III. İLK DERECE MAHKEMESİ KARARI
İlk Derece Mahkemesinin yukarıda belirtilen kararı ile; davanın kabulüne, davalı Kurum tarafından 2006/015390, 2006/020367, 2007/027480, 2011/162379 sayılı icra takip dosyalarından gönderilen 1 adet ödeme emrinin iptaline karar verilmiştir.

IV. İSTİNAF
A. İstinaf Yoluna Başvuranlar
İlk Derece Mahkemesinin yukarıda belirtilen kararına karşı süresi içinde davalı Kurum vekili istinaf başvurusunda bulunmuştur.

B. İstinaf Sebepleri
1.Davalı Kurum vekili, istinaf dilekçesinde özetle; takibe konu borçlardan davacının sorumluluğu bulunduğunu, 2006 tarihinde davacı tarafından yapılandırma başvurusu yapılarak işlemekte olan zamanaşımının kesildiğini, bu dönem sonrası da zamanaşımını kesen işlemler (ödeme emrinin ilanen tebligatı) yapılması sebebi ile alacağın zamanaşımına uğramasının söz konusu olmadığını ileri sürerek kararın kaldırılmasına ve talep doğrultusunda karar verilmesini istemiştir.

C. Gerekçe ve Sonuç
Bölge Adliye Mahkemesinin yukarıda tarih ve sayısı belirtilen kararı ile; istinaf başvurusunun esastan reddine karar verilmiştir.

V. TEMYİZ
A. Temyiz Yoluna Başvuranlar
Bölge Adliye Mahkemesinin yukarıda belirtilen kararına karşı süresi içinde davalı Kurum vekili temyiz isteminde bulunmuştur.

B. Temyiz Sebepleri
Davalı Kurum vekili; istinaf dilekçesinde belirttiği sebeplerle kararı temyiz etmiştir.

C. Gerekçe
1. Uyuşmazlık ve Hukuki Nitelendirme
Uyuşmazlık, ödeme emirlerinin iptali istemine ilişkindir.

2. İlgili Hukuk
6100 sayılı Hukuk Muhakemeleri Kanunu’nun (6100 sayılı Kanun) 369 uncu maddesinin birinci fıkrası ile 370 ve 371 inci maddeleri ile 506 sayılı Kanun’un 80 inci maddesi, 5510 sayılı Kanun’un 88 inci maddesi, 6183 sayılı Kanun’un 35 inci maddesi hükümleridir.

3. Değerlendirme
1.Bölge adliye mahkemelerinin nihai kararlarının bozulması 6100 sayılı Kanun’un 371 inci maddesinde yer alan sebeplerden birinin varlığı hâlinde mümkündür.

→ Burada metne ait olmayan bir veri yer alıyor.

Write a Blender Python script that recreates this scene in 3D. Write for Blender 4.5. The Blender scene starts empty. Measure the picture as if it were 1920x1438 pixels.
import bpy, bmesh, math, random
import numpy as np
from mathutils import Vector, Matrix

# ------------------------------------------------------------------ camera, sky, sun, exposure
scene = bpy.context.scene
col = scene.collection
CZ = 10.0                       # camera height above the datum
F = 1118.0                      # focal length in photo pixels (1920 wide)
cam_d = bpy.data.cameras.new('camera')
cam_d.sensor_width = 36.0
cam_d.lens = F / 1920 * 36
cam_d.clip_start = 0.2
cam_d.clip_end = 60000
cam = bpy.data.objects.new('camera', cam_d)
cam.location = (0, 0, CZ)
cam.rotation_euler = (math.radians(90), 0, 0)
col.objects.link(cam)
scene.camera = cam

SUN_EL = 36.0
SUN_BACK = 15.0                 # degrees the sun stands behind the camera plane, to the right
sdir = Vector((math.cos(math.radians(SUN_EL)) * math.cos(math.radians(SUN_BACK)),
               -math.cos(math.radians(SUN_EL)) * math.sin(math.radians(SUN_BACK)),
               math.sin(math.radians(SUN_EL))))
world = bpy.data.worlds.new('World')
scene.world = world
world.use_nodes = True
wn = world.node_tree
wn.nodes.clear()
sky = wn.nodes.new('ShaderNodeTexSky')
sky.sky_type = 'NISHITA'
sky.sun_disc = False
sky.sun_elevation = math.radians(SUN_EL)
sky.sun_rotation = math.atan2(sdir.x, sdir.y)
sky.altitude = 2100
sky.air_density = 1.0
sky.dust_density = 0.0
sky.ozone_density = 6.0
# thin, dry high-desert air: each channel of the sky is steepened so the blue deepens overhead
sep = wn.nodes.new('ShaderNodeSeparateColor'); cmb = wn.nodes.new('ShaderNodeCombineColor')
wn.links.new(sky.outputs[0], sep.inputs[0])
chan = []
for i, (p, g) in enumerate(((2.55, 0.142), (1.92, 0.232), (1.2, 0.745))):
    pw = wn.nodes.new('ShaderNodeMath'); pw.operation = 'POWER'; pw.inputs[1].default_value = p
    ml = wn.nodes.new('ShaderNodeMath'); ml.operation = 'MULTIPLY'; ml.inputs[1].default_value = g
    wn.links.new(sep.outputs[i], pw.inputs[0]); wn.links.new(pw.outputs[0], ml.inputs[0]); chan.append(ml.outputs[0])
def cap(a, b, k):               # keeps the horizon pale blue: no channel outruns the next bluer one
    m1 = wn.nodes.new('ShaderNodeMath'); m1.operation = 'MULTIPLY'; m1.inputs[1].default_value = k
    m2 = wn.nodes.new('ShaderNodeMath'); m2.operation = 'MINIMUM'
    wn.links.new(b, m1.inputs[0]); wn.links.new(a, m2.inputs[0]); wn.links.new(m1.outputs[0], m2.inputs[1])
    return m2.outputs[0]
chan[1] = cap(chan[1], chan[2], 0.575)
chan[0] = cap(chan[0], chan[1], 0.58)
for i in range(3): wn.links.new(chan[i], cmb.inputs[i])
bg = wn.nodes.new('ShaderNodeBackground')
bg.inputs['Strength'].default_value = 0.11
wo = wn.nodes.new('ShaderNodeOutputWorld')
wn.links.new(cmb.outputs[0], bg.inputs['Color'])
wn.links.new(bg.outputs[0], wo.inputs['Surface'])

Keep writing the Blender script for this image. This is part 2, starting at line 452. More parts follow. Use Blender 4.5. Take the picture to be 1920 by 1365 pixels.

2.Temyizen incelenen karar, tarafların karşılıklı iddia ve savunmalarına, dayandıkları belgelere, uyuşmazlığa uygulanması gereken hukuk kuralları ile hukuki ilişkinin nitelendirilmesine, dava şartlarına, yargılama ve ispat kuralları ile kararda belirtilen gerekçelere göre usul ve kanuna uygun olup davalı vekili tarafından temyiz dilekçesinde ileri sürülen nedenler kararın bozulmasını gerektirecek nitelikte görülmemiştir.

VI. KARAR
Açıklanan sebeplerle;
Temyiz olunan Bölge Adliye Mahkemesi kararının 6100 sayılı Kanun’un 370 inci maddesinin birinci fıkrası uyarınca ONANMASINA,

Dosyanın İlk Derece Mahkemesine, kararın bir örneğinin Bölge Adliye Mahkemesine gönderilmesine,

27.03.2023 tarihinde oy birliğiyle karar verildi.